The task -
Only the lines from the top of the listing below to the line that has "return tuple((x/12.92 if" should be echoed, with both ends kept and pictures left out.

Data shown -

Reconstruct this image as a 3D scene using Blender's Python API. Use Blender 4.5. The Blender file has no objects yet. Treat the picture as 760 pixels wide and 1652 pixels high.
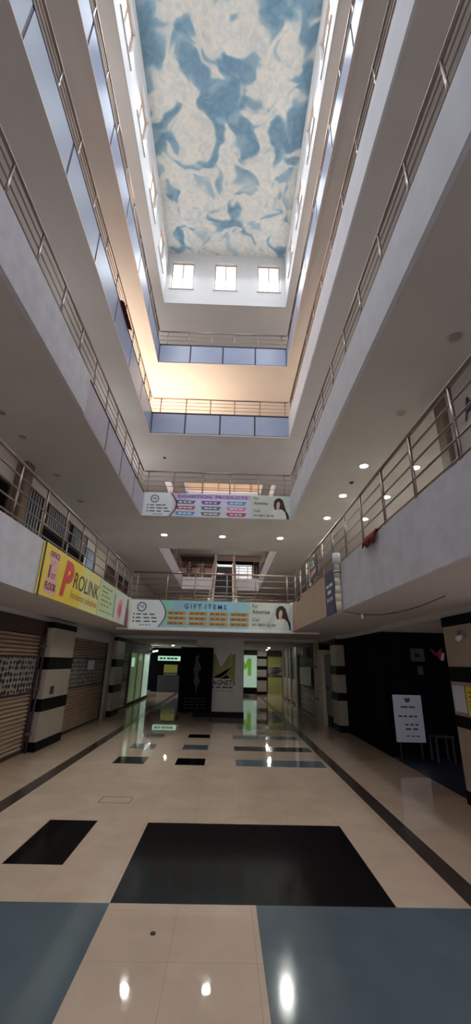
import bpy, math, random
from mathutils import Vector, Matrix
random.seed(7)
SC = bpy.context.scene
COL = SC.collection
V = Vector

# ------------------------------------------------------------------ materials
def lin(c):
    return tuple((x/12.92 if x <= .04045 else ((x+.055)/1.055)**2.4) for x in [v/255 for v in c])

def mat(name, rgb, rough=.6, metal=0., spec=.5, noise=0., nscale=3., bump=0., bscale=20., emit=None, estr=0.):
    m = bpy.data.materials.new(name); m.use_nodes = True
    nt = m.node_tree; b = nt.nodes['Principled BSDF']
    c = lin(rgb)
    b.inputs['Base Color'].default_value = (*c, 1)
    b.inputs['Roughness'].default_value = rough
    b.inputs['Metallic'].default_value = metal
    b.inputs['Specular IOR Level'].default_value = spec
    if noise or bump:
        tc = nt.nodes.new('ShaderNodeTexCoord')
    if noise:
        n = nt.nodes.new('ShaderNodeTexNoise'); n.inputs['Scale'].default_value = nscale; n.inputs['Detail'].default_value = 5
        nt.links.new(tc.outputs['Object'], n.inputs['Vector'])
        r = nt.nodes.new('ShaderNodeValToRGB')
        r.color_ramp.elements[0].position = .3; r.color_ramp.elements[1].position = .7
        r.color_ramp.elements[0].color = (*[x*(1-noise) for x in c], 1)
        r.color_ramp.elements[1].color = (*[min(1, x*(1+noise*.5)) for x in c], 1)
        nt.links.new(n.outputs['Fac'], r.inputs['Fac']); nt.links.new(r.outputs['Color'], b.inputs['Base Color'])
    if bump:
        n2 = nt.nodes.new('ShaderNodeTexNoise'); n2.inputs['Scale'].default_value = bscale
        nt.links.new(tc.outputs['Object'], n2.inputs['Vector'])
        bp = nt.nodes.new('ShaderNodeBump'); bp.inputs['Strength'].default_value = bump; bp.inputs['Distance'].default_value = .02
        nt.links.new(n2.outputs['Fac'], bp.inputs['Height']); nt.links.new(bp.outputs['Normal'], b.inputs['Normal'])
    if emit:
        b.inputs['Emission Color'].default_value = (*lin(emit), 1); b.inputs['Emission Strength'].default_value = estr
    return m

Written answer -
Reconstruct this image as a 3D scene using Blender's Python API. Use Blender 4.5. The Blender file has no objects yet. Treat the picture as 760 pixels wide and 1652 pixels high.
import bpy, math, random
from mathutils import Vector, Matrix
random.seed(7)
SC = bpy.context.scene
COL = SC.collection
V = Vector

# ------------------------------------------------------------------ materials
def lin(c):
    return tuple((x/12.92 if x <= .04045 else ((x+.055)/1.055)**2.4) for x in [v/255 for v in c])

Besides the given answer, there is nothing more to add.